As for the Middle East, the solution is obvious. The Palestinians should drop their religion and become Jewish. This would solve all their immediate problems. However, Judaism is elitist and won't let just anyone join them. This means that they have a problem with their numbers and will always be a tiny minority.

If they were all to become Lutherans, they would no longer have the problems they have. Everybody would be functional.

Even better would be if everyone would become a Lutheran Surrealist. Then at least I would have a few people to read my blog.

2 comments:

G. M. Palmer said...

Kirby,

I posited that solution on Facebook last week.

That is, the only way to solve the Israel/Palestinian conflict is for them all to become Christians.

Kirby Olson said...

GM, great minds think alike!

Now, of course, there is the question of denomination!

And even within denominations, there is the question of which synod.

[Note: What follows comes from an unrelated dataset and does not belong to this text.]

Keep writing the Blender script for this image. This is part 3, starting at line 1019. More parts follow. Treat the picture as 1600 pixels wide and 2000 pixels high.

Burczak's entire argument seems to rest on one or two pages in Hayek, which read:

"There is no reason why in a society which has reached the general level of wealth which ours has attained the first kind of security should not be guaranteed to all without endangering general freedom. There are difficult questions about the precise standard which should thus be assured; there is particularly the important question whether those who rely on the community should enjoy all the same liberties as the rest. An incautious handling of these questions might well cause serious and perhaps even dangerous political problems; but there can be no doubt that some minimum of food, shelter, and clothing, sufficient to preserve health and the capacity to work, can be assured to everybody" (148).

Burczak seemingly ignores the warning that a handling of the creation of a welfare bureaucracy might create "dangerous political problems" and instead goes on to quote Martha Nussbaum who pretends that Aristotle was a socialist, too, when he wasn't even in favor of democracy, much less socialism.

This whole area is tickling. I wish whoever Brian was would come back and say something.

suffice it to say that this whole network of socialists is as intent on changing Hayek over to a socialist as a whole network of Christians is intent on changing St. Paul into a gender bender.

They have taken over the universities, and own some of the major denominations, too.

what bulwark have we got but the truth?

And the truth is in the entirety of Hayek, rather than in one page of reluctant recitation of counterargument.